GOAL - Below are some records; return each one exactly.

*** TASK DATA

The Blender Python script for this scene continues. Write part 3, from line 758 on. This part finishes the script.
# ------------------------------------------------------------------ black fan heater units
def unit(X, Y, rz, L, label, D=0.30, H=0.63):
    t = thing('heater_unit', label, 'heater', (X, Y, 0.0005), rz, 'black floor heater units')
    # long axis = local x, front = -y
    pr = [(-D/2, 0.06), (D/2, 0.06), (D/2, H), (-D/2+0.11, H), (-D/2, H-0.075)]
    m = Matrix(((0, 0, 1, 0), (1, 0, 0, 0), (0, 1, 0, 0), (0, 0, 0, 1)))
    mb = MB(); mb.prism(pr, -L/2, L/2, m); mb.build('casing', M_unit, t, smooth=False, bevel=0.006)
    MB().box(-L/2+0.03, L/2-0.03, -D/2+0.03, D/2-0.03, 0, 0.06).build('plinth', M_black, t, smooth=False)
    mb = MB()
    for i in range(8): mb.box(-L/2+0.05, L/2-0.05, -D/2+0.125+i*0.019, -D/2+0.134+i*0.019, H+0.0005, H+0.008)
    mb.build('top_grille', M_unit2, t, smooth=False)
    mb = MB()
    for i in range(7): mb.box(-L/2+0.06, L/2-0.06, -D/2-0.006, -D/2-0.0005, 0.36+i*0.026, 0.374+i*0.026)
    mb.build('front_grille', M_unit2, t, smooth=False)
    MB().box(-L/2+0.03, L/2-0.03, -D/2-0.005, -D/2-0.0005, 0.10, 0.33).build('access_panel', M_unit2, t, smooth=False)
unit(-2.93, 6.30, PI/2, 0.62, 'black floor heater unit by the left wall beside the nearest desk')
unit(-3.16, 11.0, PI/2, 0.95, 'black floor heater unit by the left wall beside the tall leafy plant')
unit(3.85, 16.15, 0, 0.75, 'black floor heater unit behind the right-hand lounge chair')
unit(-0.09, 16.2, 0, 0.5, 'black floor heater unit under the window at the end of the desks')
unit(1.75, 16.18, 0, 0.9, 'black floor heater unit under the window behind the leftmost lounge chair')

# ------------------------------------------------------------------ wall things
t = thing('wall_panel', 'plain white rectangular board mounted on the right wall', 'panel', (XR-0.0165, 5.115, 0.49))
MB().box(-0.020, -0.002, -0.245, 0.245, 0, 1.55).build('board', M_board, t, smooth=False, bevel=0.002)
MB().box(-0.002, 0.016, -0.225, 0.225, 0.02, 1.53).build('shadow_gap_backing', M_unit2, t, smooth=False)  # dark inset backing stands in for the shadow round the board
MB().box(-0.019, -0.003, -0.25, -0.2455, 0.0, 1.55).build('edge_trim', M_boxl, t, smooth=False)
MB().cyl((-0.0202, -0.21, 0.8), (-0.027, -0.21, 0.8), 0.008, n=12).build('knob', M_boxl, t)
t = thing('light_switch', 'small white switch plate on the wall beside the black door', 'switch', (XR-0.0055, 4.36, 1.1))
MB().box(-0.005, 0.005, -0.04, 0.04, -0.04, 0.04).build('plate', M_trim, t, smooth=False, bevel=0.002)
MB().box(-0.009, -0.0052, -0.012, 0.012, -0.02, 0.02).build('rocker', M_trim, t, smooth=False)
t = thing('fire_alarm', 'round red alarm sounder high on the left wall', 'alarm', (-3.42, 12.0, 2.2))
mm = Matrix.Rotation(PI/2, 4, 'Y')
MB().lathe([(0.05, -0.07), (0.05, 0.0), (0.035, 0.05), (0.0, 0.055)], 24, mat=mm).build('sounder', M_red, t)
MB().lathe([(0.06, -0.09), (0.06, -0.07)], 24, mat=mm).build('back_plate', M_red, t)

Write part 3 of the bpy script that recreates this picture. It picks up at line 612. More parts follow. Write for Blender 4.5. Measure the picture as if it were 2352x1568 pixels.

******

RESULT -
The Blender Python script for this scene continues. Write part 3, from line 758 on. This part finishes the script.
# ------------------------------------------------------------------ black fan heater units
def unit(X, Y, rz, L, label, D=0.30, H=0.63):
    t = thing('heater_unit', label, 'heater', (X, Y, 0.0005), rz, 'black floor heater units')
    # long axis = local x, front = -y
    pr = [(-D/2, 0.06), (D/2, 0.06), (D/2, H), (-D/2+0.11, H), (-D/2, H-0.075)]
    m = Matrix(((0, 0, 1, 0), (1, 0, 0, 0), (0, 1, 0, 0), (0, 0, 0, 1)))
    mb = MB(); mb.prism(pr, -L/2, L/2, m); mb.build('casing', M_unit, t, smooth=False, bevel=0.006)
    MB().box(-L/2+0.03, L/2-0.03, -D/2+0.03, D/2-0.03, 0, 0.06).build('plinth', M_black, t, smooth=False)
    mb = MB()
    for i in range(8): mb.box(-L/2+0.05, L/2-0.05, -D/2+0.125+i*0.019, -D/2+0.134+i*0.019, H+0.0005, H+0.008)
    mb.build('top_grille', M_unit2, t, smooth=False)
    mb = MB()
    for i in range(7): mb.box(-L/2+0.06, L/2-0.06, -D/2-0.006, -D/2-0.0005, 0.36+i*0.026, 0.374+i*0.026)
    mb.build('front_grille', M_unit2, t, smooth=False)
    MB().box(-L/2+0.03, L/2-0.03, -D/2-0.005, -D/2-0.0005, 0.10, 0.33).build('access_panel', M_unit2, t, smooth=False)
unit(-2.93, 6.30, PI/2, 0.62, 'black floor heater unit by the left wall beside the nearest desk')
unit(-3.16, 11.0, PI/2, 0.95, 'black floor heater unit by the left wall beside the tall leafy plant')
unit(3.85, 16.15, 0, 0.75, 'black floor heater unit behind the right-hand lounge chair')
unit(-0.09, 16.2, 0, 0.5, 'black floor heater unit under the window at the end of the desks')
unit(1.75, 16.18, 0, 0.9, 'black floor heater unit under the window behind the leftmost lounge chair')

# ------------------------------------------------------------------ wall things
t = thing('wall_panel', 'plain white rectangular board mounted on the right wall', 'panel', (XR-0.0165, 5.115, 0.49))
MB().box(-0.020, -0.002, -0.245, 0.245, 0, 1.55).build('board', M_board, t, smooth=False, bevel=0.002)
MB().box(-0.002, 0.016, -0.225, 0.225, 0.02, 1.53).build('shadow_gap_backing', M_unit2, t, smooth=False)  # dark inset backing stands in for the shadow round the board
MB().box(-0.019, -0.003, -0.25, -0.2455, 0.0, 1.55).build('edge_trim', M_boxl, t, smooth=False)
MB().cyl((-0.0202, -0.21, 0.8), (-0.027, -0.21, 0.8), 0.008, n=12).build('knob', M_boxl, t)
t = thing('light_switch', 'small white switch plate on the wall beside the black door', 'switch', (XR-0.0055, 4.36, 1.1))
MB().box(-0.005, 0.005, -0.04, 0.04, -0.04, 0.04).build('plate', M_trim, t, smooth=False, bevel=0.002)
MB().box(-0.009, -0.0052, -0.012, 0.012, -0.02, 0.02).build('rocker', M_trim, t, smooth=False)
t = thing('fire_alarm', 'round red alarm sounder high on the left wall', 'alarm', (-3.42, 12.0, 2.2))
mm = Matrix.Rotation(PI/2, 4, 'Y')
MB().lathe([(0.05, -0.07), (0.05, 0.0), (0.035, 0.05), (0.0, 0.055)], 24, mat=mm).build('sounder', M_red, t)
MB().lathe([(0.06, -0.09), (0.06, -0.07)], 24, mat=mm).build('back_plate', M_red, t)

Write part 3 of the bpy script that recreates this picture. It picks up at line 612. More parts follow. Write for Blender 4.5. Measure the picture as if it were 2352x1568 pixels.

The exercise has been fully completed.